Table 3 Specifications of wind turbines.

The AEP and the CF were estimated for the five types of the wind turbines using the following Eqs. (11), (12), and (13):

$$\mathrm{gross} \; \text{AEP }\left(\mathrm{kW}\right)= \sum \left[P({V}_{i, t})\right]$$
$$\mathrm{net} \; \text{AEP }\left(\mathrm{kW}\right)=\mathrm{Gross} \; \text{AEP}-\updelta \times \mathrm{Gross} \; \text{AEP}$$
$$\mathrm{CF }\left(\mathrm{\%}\right)= \frac{Net \; AEP}{Rated \; power \times 8760}\times 100$$

Here, gross AEP is the annual power output without power plant losses including wake loss, while net AEP is the real annual power output taking into account those losses. The net AEP is referred to as AEP in this work. \(P({V}_{i, t})\) is the power output of the i-th wind speed on the year t, and the \(\updelta \) is the power plant loss.

The wind speeds predicted by the MCP method were extrapolated to the hub height of the selected wind turbines using the power law with the shear exponent of 0.095 shown in Fig. 8. In order to estimate AEPs and CFs using the selected wind turbines, the power loss was assumed to be 15%, which includes turbine availability losses of 3%, power curve degradation losses of 2%, electrical losses of 4.5%, hysteresis losses of 1%, power performance degradation losses due to aging of 1.6%, site access restriction losses of 3% and grid curtailment losses of 0.9%34,35.

Figure 12 shows a box plot of the 30-year AEP and the CF estimates by the selected wind turbines. The median values of the AEPs had a wide range from 12.48 to 19.81 GW, since the wind turbines have different rated powers shown in Table 3. The median values of the CFs not depending on the rated power fell between 34.7 and 41.1%. The AEP and the CF had the highest values at turbine B and the lowest at turbine E. From the outliers, the maximum CF nearly reached 45% at turbine B, while the minimum CF of 30.48% was recorded at turbine E.

Figure 12
figure 12

Box plot of the 30-year AEP and the CF estimates by the selected wind turbines.
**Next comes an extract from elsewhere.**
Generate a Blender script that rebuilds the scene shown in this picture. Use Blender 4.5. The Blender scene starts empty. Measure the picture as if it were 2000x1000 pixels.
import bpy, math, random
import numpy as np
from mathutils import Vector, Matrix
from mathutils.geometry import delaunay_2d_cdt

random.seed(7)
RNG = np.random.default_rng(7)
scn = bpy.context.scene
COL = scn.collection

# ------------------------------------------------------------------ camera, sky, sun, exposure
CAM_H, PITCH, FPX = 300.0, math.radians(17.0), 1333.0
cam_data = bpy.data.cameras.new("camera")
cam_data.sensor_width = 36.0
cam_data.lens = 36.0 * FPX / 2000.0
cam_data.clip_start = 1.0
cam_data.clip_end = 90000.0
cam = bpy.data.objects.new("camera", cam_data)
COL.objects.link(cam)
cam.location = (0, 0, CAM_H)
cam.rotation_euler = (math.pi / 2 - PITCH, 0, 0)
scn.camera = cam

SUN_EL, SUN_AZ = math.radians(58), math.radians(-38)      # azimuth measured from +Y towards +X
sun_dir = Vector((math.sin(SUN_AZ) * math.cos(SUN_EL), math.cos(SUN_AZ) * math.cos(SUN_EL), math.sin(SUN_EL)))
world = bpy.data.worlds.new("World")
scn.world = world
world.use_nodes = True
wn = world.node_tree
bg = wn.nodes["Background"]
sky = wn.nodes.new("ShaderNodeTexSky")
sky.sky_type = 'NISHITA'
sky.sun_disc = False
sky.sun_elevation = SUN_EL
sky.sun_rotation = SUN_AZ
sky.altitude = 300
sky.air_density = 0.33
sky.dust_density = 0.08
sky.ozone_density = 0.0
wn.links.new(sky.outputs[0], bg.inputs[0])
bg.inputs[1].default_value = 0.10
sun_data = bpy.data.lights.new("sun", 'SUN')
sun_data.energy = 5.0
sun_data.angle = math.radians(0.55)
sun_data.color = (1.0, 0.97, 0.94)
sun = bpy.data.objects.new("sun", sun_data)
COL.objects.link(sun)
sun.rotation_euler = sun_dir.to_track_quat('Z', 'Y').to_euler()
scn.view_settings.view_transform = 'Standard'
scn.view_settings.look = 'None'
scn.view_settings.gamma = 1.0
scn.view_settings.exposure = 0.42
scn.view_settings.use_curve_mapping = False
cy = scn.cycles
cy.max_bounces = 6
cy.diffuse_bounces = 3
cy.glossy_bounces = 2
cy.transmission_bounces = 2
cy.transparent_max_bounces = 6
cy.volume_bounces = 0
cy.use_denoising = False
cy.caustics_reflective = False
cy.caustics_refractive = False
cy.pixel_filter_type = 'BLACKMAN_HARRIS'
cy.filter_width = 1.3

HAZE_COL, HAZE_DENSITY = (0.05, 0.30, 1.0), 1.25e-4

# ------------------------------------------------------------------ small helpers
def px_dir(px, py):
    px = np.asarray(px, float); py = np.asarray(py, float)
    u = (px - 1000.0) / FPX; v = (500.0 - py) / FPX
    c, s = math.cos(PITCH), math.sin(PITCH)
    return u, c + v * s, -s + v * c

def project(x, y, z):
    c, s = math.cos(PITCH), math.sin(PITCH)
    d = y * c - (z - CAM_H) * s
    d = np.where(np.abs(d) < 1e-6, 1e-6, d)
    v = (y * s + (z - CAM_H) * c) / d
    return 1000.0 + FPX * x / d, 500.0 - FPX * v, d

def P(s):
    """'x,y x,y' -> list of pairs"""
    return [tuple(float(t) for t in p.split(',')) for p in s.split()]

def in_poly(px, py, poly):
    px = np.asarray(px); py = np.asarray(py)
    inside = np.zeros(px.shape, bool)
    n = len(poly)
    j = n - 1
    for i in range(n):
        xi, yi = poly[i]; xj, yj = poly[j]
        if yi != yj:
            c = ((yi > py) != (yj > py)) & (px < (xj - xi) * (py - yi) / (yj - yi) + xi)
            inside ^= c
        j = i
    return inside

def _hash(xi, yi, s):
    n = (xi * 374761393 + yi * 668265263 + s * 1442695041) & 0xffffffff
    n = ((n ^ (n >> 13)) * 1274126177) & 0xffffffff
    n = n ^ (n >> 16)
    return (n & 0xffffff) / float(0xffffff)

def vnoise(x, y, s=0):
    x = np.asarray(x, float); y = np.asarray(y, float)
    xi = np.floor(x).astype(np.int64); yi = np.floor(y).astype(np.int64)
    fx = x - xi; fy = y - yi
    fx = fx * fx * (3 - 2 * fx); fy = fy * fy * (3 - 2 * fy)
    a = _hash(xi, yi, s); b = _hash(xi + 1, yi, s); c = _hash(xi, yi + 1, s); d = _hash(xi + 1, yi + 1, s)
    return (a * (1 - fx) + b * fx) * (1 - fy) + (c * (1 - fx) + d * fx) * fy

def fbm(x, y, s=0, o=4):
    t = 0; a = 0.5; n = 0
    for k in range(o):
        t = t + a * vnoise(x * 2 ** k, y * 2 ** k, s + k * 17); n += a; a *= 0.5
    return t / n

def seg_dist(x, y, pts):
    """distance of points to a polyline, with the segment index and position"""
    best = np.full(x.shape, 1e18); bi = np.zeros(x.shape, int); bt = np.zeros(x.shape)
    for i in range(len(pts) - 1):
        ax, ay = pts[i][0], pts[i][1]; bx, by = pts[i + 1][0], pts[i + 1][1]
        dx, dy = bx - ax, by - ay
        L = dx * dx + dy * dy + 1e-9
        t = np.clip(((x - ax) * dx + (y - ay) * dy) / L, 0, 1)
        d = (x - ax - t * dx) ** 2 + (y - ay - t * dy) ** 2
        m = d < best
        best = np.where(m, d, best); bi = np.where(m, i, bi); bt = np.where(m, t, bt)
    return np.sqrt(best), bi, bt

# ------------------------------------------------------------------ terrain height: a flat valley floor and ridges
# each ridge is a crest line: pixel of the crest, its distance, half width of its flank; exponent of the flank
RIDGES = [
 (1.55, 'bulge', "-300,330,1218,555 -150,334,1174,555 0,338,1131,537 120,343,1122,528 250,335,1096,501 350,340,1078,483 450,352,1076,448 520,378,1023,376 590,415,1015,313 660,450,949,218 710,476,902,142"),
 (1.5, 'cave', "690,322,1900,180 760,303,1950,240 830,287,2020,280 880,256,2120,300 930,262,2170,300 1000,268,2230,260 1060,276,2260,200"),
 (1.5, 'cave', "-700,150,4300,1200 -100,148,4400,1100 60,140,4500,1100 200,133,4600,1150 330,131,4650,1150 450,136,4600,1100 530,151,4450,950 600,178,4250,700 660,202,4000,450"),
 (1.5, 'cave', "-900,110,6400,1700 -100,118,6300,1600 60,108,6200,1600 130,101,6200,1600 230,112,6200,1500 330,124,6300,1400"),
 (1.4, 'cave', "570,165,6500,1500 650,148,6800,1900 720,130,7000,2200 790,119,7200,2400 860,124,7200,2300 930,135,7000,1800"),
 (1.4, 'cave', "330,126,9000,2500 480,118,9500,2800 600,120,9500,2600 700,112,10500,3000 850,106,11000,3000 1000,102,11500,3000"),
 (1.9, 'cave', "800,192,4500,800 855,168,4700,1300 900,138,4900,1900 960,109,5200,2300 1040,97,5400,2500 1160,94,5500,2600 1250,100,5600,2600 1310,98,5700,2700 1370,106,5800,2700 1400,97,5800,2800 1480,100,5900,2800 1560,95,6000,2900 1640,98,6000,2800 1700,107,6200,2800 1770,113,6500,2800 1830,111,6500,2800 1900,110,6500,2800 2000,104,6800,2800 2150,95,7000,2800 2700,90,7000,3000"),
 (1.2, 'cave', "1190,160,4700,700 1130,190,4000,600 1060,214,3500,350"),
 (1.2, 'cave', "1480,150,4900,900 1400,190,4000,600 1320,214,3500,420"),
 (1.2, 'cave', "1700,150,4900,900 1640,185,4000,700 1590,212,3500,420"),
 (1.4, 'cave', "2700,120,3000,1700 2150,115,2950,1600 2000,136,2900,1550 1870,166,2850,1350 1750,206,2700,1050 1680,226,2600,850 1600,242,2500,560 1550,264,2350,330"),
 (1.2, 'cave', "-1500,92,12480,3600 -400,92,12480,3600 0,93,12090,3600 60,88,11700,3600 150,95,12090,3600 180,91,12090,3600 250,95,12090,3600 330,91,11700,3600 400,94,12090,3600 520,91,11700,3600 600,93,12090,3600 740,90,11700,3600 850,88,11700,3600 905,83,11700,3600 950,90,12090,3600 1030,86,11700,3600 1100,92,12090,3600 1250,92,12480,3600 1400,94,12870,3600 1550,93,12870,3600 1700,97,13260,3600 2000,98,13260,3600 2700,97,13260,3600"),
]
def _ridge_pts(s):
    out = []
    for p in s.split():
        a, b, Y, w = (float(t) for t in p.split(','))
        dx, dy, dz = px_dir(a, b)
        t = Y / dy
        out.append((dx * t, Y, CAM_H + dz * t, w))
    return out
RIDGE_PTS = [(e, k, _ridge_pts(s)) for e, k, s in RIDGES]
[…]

In order to assess an offshore wind resource on the basis of a 30-year wind climate condition, an investigation was carried out in the offshore Daejoeng region on Jeju island. The 30-year MERRA-2 reanalysis wind data was used to estimate the 30-year wind climate from the wind data measured by an offshore met mast. The results are summarized as follows:

  1. 1.

    The measured annual average wind speeds were 7.61 m/s, 7.39 m/s and 6.88 m/s at 100.5 m, 72.5 m and 32.5 m AMSL, respectively. The measured prevailing wind and energy directions were from the north. The 90% quantile values of turbulence intensity were lower than the IEC Class C.

  2. 2.

    The 30-year average wind speed was estimated to be 7.86 m/s at 100.5 m AMSL by the linear regression analysis among the MCP methods.

  3. 3.

    It was estimated that the extreme wind speed with a return period of 50 years was 40.6 m/s at 100.5 m AMSL corresponding to wind turbine class II. The ambient turbulence intensity for selecting the turbine class was 0.10, which belonged to turbine class C. Considering the wake effects behind future wind turbines, the turbine class might increase to B or even A.

  4. 4.

    The median values of the 30-year AEPs were from 12.48 GW to 19.81 GW when using the selected five wind turbines. Those of the 30-year CFs were in the range of 34.7% to 41.1% and the maximum and the minimum CFs were nearly 45% and 30.48%, respectively.